La niña callada (2022)

Por Candelaria Fernández Sabaté*

Elegí esta película, dirigida por Colm Bairéad, del extenso catálogo de Mubi sin muchas expectativas para ver un día cualquiera de una semana cualquiera. No sabía que iba a encontrarme con una obra de arte del storytelling. Hermosamente triste y de una sutileza asombrosa, cuenta la historia de una niña de nueve años de familia pobre de la Irlanda rural de los años ochenta, en la que hay tantos hermanos que no se sabe quién es quién y su madre está embarazada a punto de dar a luz, por lo que ambos padres deciden enviarla a la casa de unos parientes lejanos a pasar el verano. Ella no los conoce, ellos tampoco. Cuando llega a la casa de sus tíos, al bajarse del auto se olvida la valija y el padre se va sin darse cuenta. Él nunca volverá para dejarle su ropa. Este detalle aparentemente inocente que pretende mostrarnos el desinterés de ese padre por su hija, pasa desapercibido escurriéndose en la narrativa, pero nos muestra el hilo que hay que seguir. En esa casa nueva, ajena y enorme, no hay niños, sólo un matrimonio adulto. Cuando la mujer se da cuenta de que Cáit no tiene qué ponerse, le ofrece las ropas de un niño, a pesar de que allí no parece vivir ninguno. La niña no pregunta.

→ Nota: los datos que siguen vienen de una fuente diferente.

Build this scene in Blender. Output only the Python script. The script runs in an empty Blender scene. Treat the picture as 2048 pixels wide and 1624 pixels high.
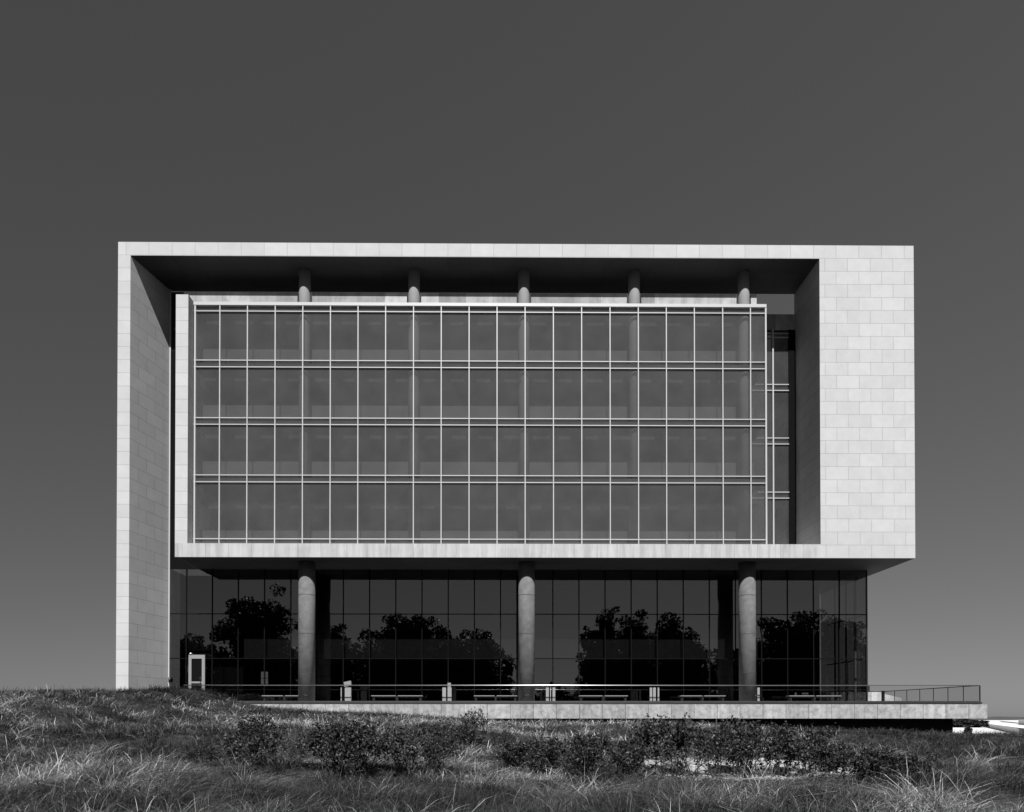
import bpy, math, random
import numpy as np
from mathutils import Matrix, Vector
rad = math.radians
C = bpy.context.scene
COL = C.collection

# ---------------------------------------------------------------- camera
cam_d = bpy.data.cameras.new('camera'); cam = bpy.data.objects.new('camera', cam_d); COL.objects.link(cam)
F, PPX, PPY, CAMY = 1370.0, 995.57, 1423.75, -42.8
cam_d.sensor_fit = 'HORIZONTAL'; cam_d.sensor_width = 36.0
cam_d.lens = F/2048*36
cam_d.shift_x = (1024-PPX)/2048; cam_d.shift_y = (PPY-812)/2048
cam_d.clip_start = 0.1; cam_d.clip_end = 6000
CM = Matrix(((0.999974, 0.00719, -6.8e-05), (-0.007191, 0.99993, -0.009407), (0.0, 0.009407, 0.999956)))
cam.matrix_world = Matrix.Translation((0, CAMY, 0)) @ (CM @ Matrix(((1,0,0),(0,0,-1),(0,1,0)))).to_4x4()
C.camera = cam
C.render.resolution_x, C.render.resolution_y = 1024, 812

# ---------------------------------------------------------------- world, sun, exposure
SUN_EL, SUN_AZ = 49.0, 1.2           # azimuth from straight behind the camera towards +X
w = bpy.data.worlds.new('World'); C.world = w; w.use_nodes = True
nt = w.node_tree; nt.nodes.clear()
out = nt.nodes.new('ShaderNodeOutputWorld'); bg = nt.nodes.new('ShaderNodeBackground')
sky = nt.nodes.new('ShaderNodeTexSky'); sky.sky_type = 'NISHITA'; sky.sun_disc = False
sky.sun_elevation = rad(SUN_EL); sky.sun_rotation = rad(180-SUN_AZ)
sky.air_density = 1.0; sky.dust_density = 0.6; sky.ozone_density = 1.0; sky.altitude = 0
sep = nt.nodes.new('ShaderNodeSeparateColor'); comb = nt.nodes.new('ShaderNodeCombineColor')
nt.links.new(sky.outputs[0], sep.inputs[0])
pw = nt.nodes.new('ShaderNodeMath'); pw.operation = 'POWER'; pw.inputs[1].default_value = .62; nt.links.new(sep.outputs[0], pw.inputs[0])
tcw = nt.nodes.new('ShaderNodeTexCoord'); sx = nt.nodes.new('ShaderNodeSeparateXYZ'); nt.links.new(tcw.outputs['Generated'], sx.inputs[0])
az_ = nt.nodes.new('ShaderNodeMath'); az_.operation = 'MULTIPLY_ADD'; nt.links.new(sx.outputs[0], az_.inputs[0]); az_.inputs[1].default_value = .26; az_.inputs[2].default_value = 1.0
pm = nt.nodes.new('ShaderNodeMath'); pm.operation = 'MULTIPLY'; nt.links.new(pw.outputs[0], pm.inputs[0]); nt.links.new(az_.outputs[0], pm.inputs[1])
for i in range(3): nt.links.new(pm.outputs[0], comb.inputs[i])   # red-filtered black and white film
nt.links.new(comb.outputs[0], bg.inputs[0]); bg.inputs[1].default_value = 0.045
nt.links.new(bg.outputs[0], out.inputs[0])
sd = bpy.data.lights.new('sun', 'SUN'); sd.energy = 4.6; sd.angle = rad(0.53); sd.color = (1, 1, 1)
so = bpy.data.objects.new('sun', sd); COL.objects.link(so)
sdir = Vector((math.sin(rad(SUN_AZ))*math.cos(rad(SUN_EL)), -math.cos(rad(SUN_AZ))*math.cos(rad(SUN_EL)), math.sin(rad(SUN_EL))))
so.rotation_euler = sdir.to_track_quat('Z', 'Y').to_euler(); so.location = (20, -60, 70)
C.view_settings.view_transform = 'Standard'; C.view_settings.look = 'None'
C.view_settings.exposure = 0.75; C.view_settings.gamma = 1
C.render.engine = 'CYCLES'
C.cycles.max_bounces = 10; C.cycles.transparent_max_bounces = 16; C.cycles.glossy_bounces = 4; C.cycles.diffuse_bounces = 2

# ---------------------------------------------------------------- helpers
def tag(o, label=None, cat=None, group=None, kind=None):
    if label: o['label'] = label
    if cat: o['category'] = cat
    if group: o['group'] = group
    if kind: o['kind'] = kind
    return o
def empty(name, loc=(0,0,0), rz=0):
    o = bpy.data.objects.new(name, None); COL.objects.link(o); o.location = loc; o.rotation_euler = (0,0,rz); o.empty_display_size = .3
    return o
class MB:
    def __init__(s): s.v = []; s.f = []; s.sm = []
    def quad(s, a, b, c, d):
        n = len(s.v); s.v += [a,b,c,d]; s.f.append((n,n+1,n+2,n+3)); s.sm.append(False)
    def box(s, x0, x1, y0, y1, z0, z1):
        return s.prism([(x0,y0),(x1,y0),(x1,y1),(x0,y1)], z0, z1)
    def prism(s, pts, z0, z1):
        n = len(s.v); k = len(pts)
        s.v += [(x,y,z0) for x,y in pts] + [(x,y,z1) for x,y in pts]
        s.f.append(tuple(n+i for i in reversed(range(k)))); s.f.append(tuple(n+k+i for i in range(k)))
        for i in range(k):
            j = (i+1) % k; s.f.append((n+i, n+j, n+k+j, n+k+i))
        s.sm += [False]*(k+2); return s
    def tube(s, pts, r, seg=8, smooth=True, caps=True):
        pts = [Vector(p) for p in pts]; rs = r if isinstance(r, (list,tuple)) else [r]*len(pts)
        n0 = len(s.v); up = None
        for i, p in enumerate(pts):
            d = (pts[min(i+1,len(pts)-1)] - pts[max(i-1,0)]).normalized()
            if up is None or abs(d.dot(up)) > .95: up = Vector((0,0,1)) if abs(d.z) < .9 else Vector((1,0,0))
            a = d.cross(up).normalized(); b = d.cross(a).normalized()
            for k in range(seg):
                t = 2*math.pi*k/seg; q = p + (a*math.cos(t)+b*math.sin(t))*rs[i]; s.v.append(tuple(q))
        for i in range(len(pts)-1):
            for k in range(seg):
                k2 = (k+1) % seg
                s.f.append((n0+i*seg+k, n0+i*seg+k2, n0+(i+1)*seg+k2, n0+(i+1)*seg+k)); s.sm.append(smooth)
        if caps:
            s.f.append(tuple(n0+k for k in reversed(range(seg)))); s.sm.append(False)
            e = n0+(len(pts)-1)*seg; s.f.append(tuple(e+k for k in range(seg))); s.sm.append(False)
        return s
    def build(s, name, mat, parent=None, bevel=0):
        off = Vector(parent_origin(parent)) if parent else Vector((0,0,0))
        me = bpy.data.meshes.new(name)
        me.from_pydata([tuple(Vector(v)-off) for v in s.v], [], s.f)
        me.polygons.foreach_set('use_smooth', s.sm); me.materials.append(mat); me.update()
        o = bpy.data.objects.new(name, me); COL.objects.link(o)
        if parent: o.parent = parent
        if bevel:
            b = o.modifiers.new('bevel', 'BEVEL'); b.width = bevel; b.segments = 2; b.limit_method = 'ANGLE'
        return o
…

Cáit es una niña sensible, temerosa y delicada que a pesar de vivir en un entorno hostil no ha perdido la ternura. Se hace pis por las noches, su mirada transmite una profunda tristeza, pero también curiosidad y ansias de algo nuevo. Su tía la baña, le hace la cama, le cepilla el pelo, le dice que no tiene nada que temer y que allí no hay secretos. Ella confía. Pero hay algo más, algo que no se dice, que está inscripto melancólicamente en las paredes de una habitación empapelada con motivos infantiles.  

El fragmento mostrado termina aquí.